### Instruction
Repeat the full listing below verbatim and keep the images out.

------------------------------------------------

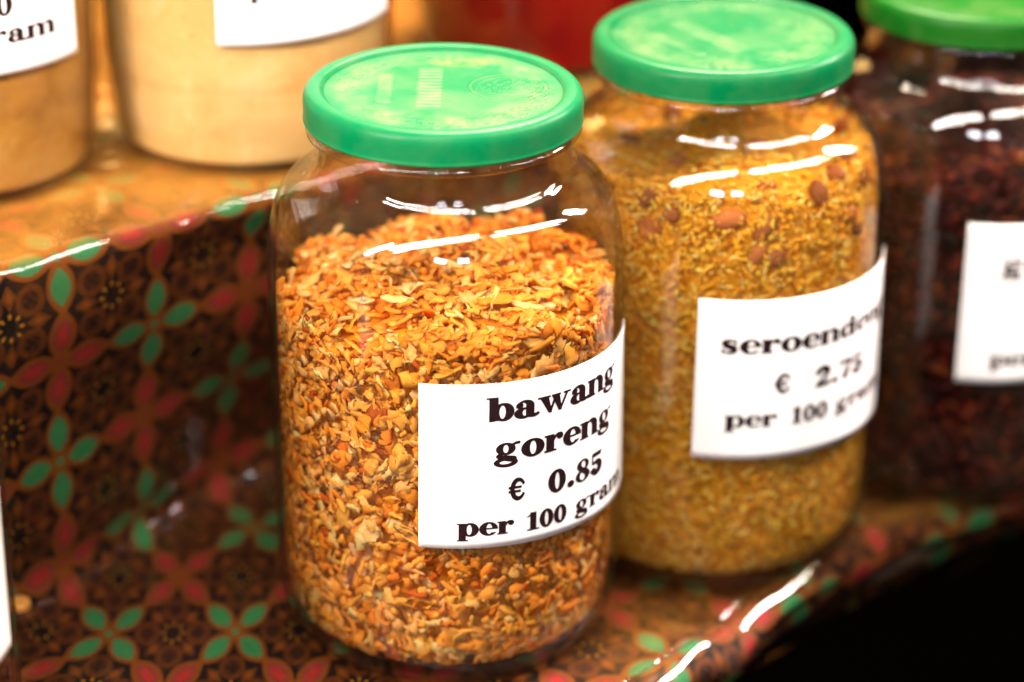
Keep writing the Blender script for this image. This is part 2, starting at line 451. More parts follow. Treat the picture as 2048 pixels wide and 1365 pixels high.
G['d'] = (1.46, Un(Rc(.86, 1.28, 0, 1.38), Rc(.72, 1.1, 1.38 - SF, 1.38), serif(1.0, 1.42, 0), In(bowl(.56, True), Rc(-9, .92, -9, 9))))
G['p'] = (1.40, Un(Rc(.12, .54, -.38, .98), Rc(0, .3, .98 - SF, .98), serif(0, .68, -.38), In(bowl(.82), Rc(.46, 9, -9, 9))))
G['o'] = (1.30, Sub(E(.63, .5, .60, .525), E(.63, .5, .19, .44)))
G['e'] = (1.20, Un(Sub(E(.60, .5, .57, .525), E(.64, .5, .20, .43), In(Rc(.62, 9, .20, .48), E(.62, .36, .7, .2))), Rc(.42, 1.14, .47, .555)))
G['s'] = (1.02, Un(St(*arc(.50, .70, .30, .235, 40, 170, .05, .15)), St((.205, .74, .15), (.34, .56, .19), (.62, .44, .20), (.74, .30, .16)),
                   St(*arc(.46, .29, .30, .235, 10, -140, .15, .05)), Rc(.76, .84, .62, .98), Rc(.08, .16, .02, .36)))
G['g'] = (1.34, Un(Sub(E(.55, .66, .46, .35), E(.55, .66, .15, .275)), St((.84, .86, .05), (1.05, .96, .06), (1.2, .97, .06)),
                   St((.30, .36, .08), (.20, .25, .11), (.32, .15, .13), (.60, .10, .15), (.92, .03, .16)),
                   Sub(E(.56, -.14, .56, .27), E(.54, -.14, .36, .12))))
G['w'] = (1.98, Un(Po((.10, .98), (.62, 0), (.78, 0), (.56, .98)), St((.70, .04, .05), (1.02, .93, .05)), Po((.78, .98), (1.22, 0), (1.38, 0), (1.22, .98)),
                   St((1.30, .04, .05), (1.72, .93, .05)), Rc(0, .68, .98 - SF, .98), Rc(.80, 1.30, .98 - SF, .98), Rc(1.52, 1.94, .98 - SF, .98)))
G['.'] = (0.62, E(.30, .18, .20, .20))
G['0'] = (1.10, Sub(E(.52, .69, .50, .72), E(.52, .69, .15, .62)))
G['1'] = (0.98, Un(Rc(.30, .70, 0, 1.40), Po((.05, 1.10), (.42, 1.16), (.62, 1.40), (.40, 1.34)), serif(.08, .92, 0)))
G['5'] = (1.08, Un(Po((.18, 1.14), (.90, 1.12), (.96, 1.40), (.16, 1.40)), Rc(.14, .22, .70, 1.35), St(*arc(.48, .44, .34, .34, 135, -150, .05, .10, .21)), E(.24, .28, .19, .18)))
G['8'] = (1.12, Un(Sub(E(.54, 1.04, .41, .37), E(.56, 1.06, .16, .27)), Sub(E(.54, .37, .49, .39), E(.50, .35, .20, .28)), St((.3, .92, .12), (.78, .5, .14))))
G['2'] = (1.08, Un(St(*arc(.50, 1.0, .32, .30, 165, -30, .06, .14, .19)), St((.77, .86, .15), (.55, .55, .11), (.22, .24, .08)), Po((.06, 0), (.92, 0), (.98, .36), (.30, .24)), E(.24, 1.06, .18, .17), Rc(.90, .98, .1, .42)))
G['7'] = (1.04, Un(Rc(.06, .98, 1.12, 1.38), Rc(.06, .13, .95, 1.38), St((.92, 1.2, .05), (.62, .72, .14), (.48, .18, .21))))
G['\u20ac'] = (1.30, Un(Sub(E(.72, .69, .60, .71), E(.80, .69, .36, .49), Po((.84, .69), (1.9, -.2), (1.9, 1.6)), Rc(1.24, 9, -9, 9)), Rc(0, .98, .76, .88), Rc(0, .92, .50, .62)))
G['k'] = (1.40, Un(Rc(.10, .52, 0, 1.38), serif(0, .64, 0), St((.5, .5, .05), (1.0, .92, .05)), St((.66, .58, .1), (1.08, .1, .16))))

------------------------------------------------

### Correct output
Keep writing the Blender script for this image. This is part 2, starting at line 451. More parts follow. Treat the picture as 2048 pixels wide and 1365 pixels high.
G['d'] = (1.46, Un(Rc(.86, 1.28, 0, 1.38), Rc(.72, 1.1, 1.38 - SF, 1.38), serif(1.0, 1.42, 0), In(bowl(.56, True), Rc(-9, .92, -9, 9))))
G['p'] = (1.40, Un(Rc(.12, .54, -.38, .98), Rc(0, .3, .98 - SF, .98), serif(0, .68, -.38), In(bowl(.82), Rc(.46, 9, -9, 9))))
G['o'] = (1.30, Sub(E(.63, .5, .60, .525), E(.63, .5, .19, .44)))
G['e'] = (1.20, Un(Sub(E(.60, .5, .57, .525), E(.64, .5, .20, .43), In(Rc(.62, 9, .20, .48), E(.62, .36, .7, .2))), Rc(.42, 1.14, .47, .555)))
G['s'] = (1.02, Un(St(*arc(.50, .70, .30, .235, 40, 170, .05, .15)), St((.205, .74, .15), (.34, .56, .19), (.62, .44, .20), (.74, .30, .16)),
                   St(*arc(.46, .29, .30, .235, 10, -140, .15, .05)), Rc(.76, .84, .62, .98), Rc(.08, .16, .02, .36)))
G['g'] = (1.34, Un(Sub(E(.55, .66, .46, .35), E(.55, .66, .15, .275)), St((.84, .86, .05), (1.05, .96, .06), (1.2, .97, .06)),
                   St((.30, .36, .08), (.20, .25, .11), (.32, .15, .13), (.60, .10, .15), (.92, .03, .16)),
                   Sub(E(.56, -.14, .56, .27), E(.54, -.14, .36, .12))))
G['w'] = (1.98, Un(Po((.10, .98), (.62, 0), (.78, 0), (.56, .98)), St((.70, .04, .05), (1.02, .93, .05)), Po((.78, .98), (1.22, 0), (1.38, 0), (1.22, .98)),
                   St((1.30, .04, .05), (1.72, .93, .05)), Rc(0, .68, .98 - SF, .98), Rc(.80, 1.30, .98 - SF, .98), Rc(1.52, 1.94, .98 - SF, .98)))
G['.'] = (0.62, E(.30, .18, .20, .20))
G['0'] = (1.10, Sub(E(.52, .69, .50, .72), E(.52, .69, .15, .62)))
G['1'] = (0.98, Un(Rc(.30, .70, 0, 1.40), Po((.05, 1.10), (.42, 1.16), (.62, 1.40), (.40, 1.34)), serif(.08, .92, 0)))
G['5'] = (1.08, Un(Po((.18, 1.14), (.90, 1.12), (.96, 1.40), (.16, 1.40)), Rc(.14, .22, .70, 1.35), St(*arc(.48, .44, .34, .34, 135, -150, .05, .10, .21)), E(.24, .28, .19, .18)))
G['8'] = (1.12, Un(Sub(E(.54, 1.04, .41, .37), E(.56, 1.06, .16, .27)), Sub(E(.54, .37, .49, .39), E(.50, .35, .20, .28)), St((.3, .92, .12), (.78, .5, .14))))
G['2'] = (1.08, Un(St(*arc(.50, 1.0, .32, .30, 165, -30, .06, .14, .19)), St((.77, .86, .15), (.55, .55, .11), (.22, .24, .08)), Po((.06, 0), (.92, 0), (.98, .36), (.30, .24)), E(.24, 1.06, .18, .17), Rc(.90, .98, .1, .42)))
G['7'] = (1.04, Un(Rc(.06, .98, 1.12, 1.38), Rc(.06, .13, .95, 1.38), St((.92, 1.2, .05), (.62, .72, .14), (.48, .18, .21))))
G['\u20ac'] = (1.30, Un(Sub(E(.72, .69, .60, .71), E(.80, .69, .36, .49), Po((.84, .69), (1.9, -.2), (1.9, 1.6)), Rc(1.24, 9, -9, 9)), Rc(0, .98, .76, .88), Rc(0, .92, .50, .62)))
G['k'] = (1.40, Un(Rc(.10, .52, 0, 1.38), serif(0, .64, 0), St((.5, .5, .05), (1.0, .92, .05)), St((.66, .58, .1), (1.08, .1, .16))))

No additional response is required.